Tuesday, July 29, 2014

Love from the ABA's The Tax Lawyer (x2!)

The spring volume of the ABA Tax Section's scholarly journal, The Tax Lawyer (67 The Tax Lawyer 517(2014)), has not one BUT TWO articles on charitable tax issues:

Reforming the Taxation of Exempt Organizations and Their Patrons by David S. Miller of Cadwalader, Wickersham & Taft  (an SSRN post on a similar topic is here; its abstract follows).

The paper contemplates a radical reformation of our entire system for taxing exempt organizations and their patrons.

First, all non-charitable exempt organizations that compete with taxable commercial businesses (such as fraternal benefit societies that provide insurance (section 501(c)(8)) and credit unions (501(c)(4))) would become taxable. Also, business leagues, chambers of commerce, and the Professional Golf Association and National Football League would be taxable but could operate as partnerships. Thus, section 501(c)(6) would be repealed.

Most other tax-exempt organizations would be reassigned into one of five categories, corresponding roughly to current section 501(c)(1) (U.S. governmental organizations), section 501(c)(3) (charitable), section 501(c)(4) (social welfare), section 501(c)(7) (social clubs, but stated more generally as mutual benefit organizations), and retirement plans.

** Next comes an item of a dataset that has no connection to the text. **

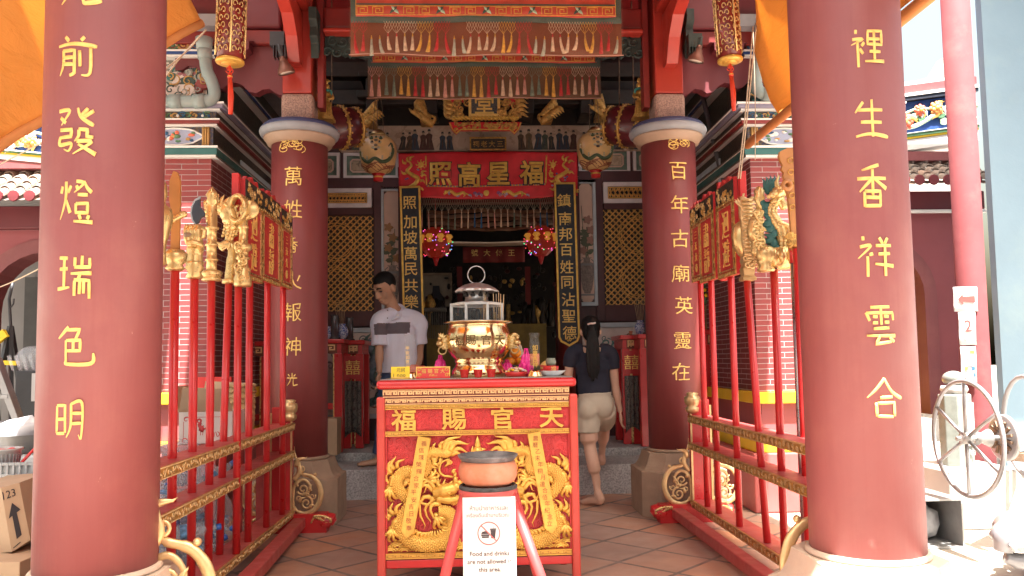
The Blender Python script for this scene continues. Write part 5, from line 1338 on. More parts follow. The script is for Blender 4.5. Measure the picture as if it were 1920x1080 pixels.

The paper leaves section 501(c)(1) entirely intact, and largely leaves section 501(c)(3) alone, except that it proposes that certain very large public charities with “excessive endowments” be taxable on their investment income to the extent the income is not used directly for charitable purposes.

This paper also generally leaves section 501(c)(4) alone, except that any 501(c)(4) (or other tax-exempt organization) that engages in a significant amount of lobbying or campaigning would be taxable on all of its investment income.

The fourth catchall category – corresponding roughly to the tax treatment of social clubs ‒ would cover virtually all other tax-exempt organizations (other than retirement plans). Very generally, these organizations would not be subject to tax on donations or per capita membership dues, but would be taxable on investment income, fees charged to non-members, and fees charged to members disproportionately.

The paper proposes two significant changes to the treatment of donors. First, section 84 would be expanded to treat any donation of appreciated property to a tax-exempt organization as a sale of that property. Second, any donation to a tax-exempt organization that engages in significant lobbying or campaigning and does not disclose the name of the donor would be treated as a taxable gift by the donor (subject to the annual exclusion and lifetime exemption).

Finally, the paper proposes two measures of relief for tax-exempt organizations. First, the unrelated debt-financed income rules would be repealed. Second, limited amounts of political statements by the management of 501(c)(3) organizations (like election-time sermons) would not jeopardize the tax-exempt status of the organization.

 

Charitable Contributions of Services: Charitable Gift Planning for Nonitemizers, by Henry Ordower, Professor of Law, Saint Louis University School of Law

This Article examines the tax treatment of charitable contributions and concludes that contributors who do not itemize their deductions (nonitemizers) should contribute their services to charity whenever possible rather than contributing cash or property. Charitable donees similarly should embrace opportunities to accept and utilize service contributions from their donor bases, give service contributions as much recognition as money or property contributions, and encourage their lower-income donors to render services rather than giving money earned with performance of services. The Article suggests that nonitemizing taxpayers are the donors who have the most “skin in the game” for charitable contributions in terms of sacrifice. Promoting service rather than money or property contributions maximizes the tax subsidy of the charitable contributions. From the perspective of efficient tax planning for low and moderate-income taxpayers, the tradition of volunteerism in the United States is compelling. Yet, despite the ability to get more “bang for the buck” from service contributions, many charitable organizations that used to rely on volunteers for support increasingly have shifted their operations to reliance on paid staff and pushed even the low-income members of their donor base to contribute money rather than volunteer services.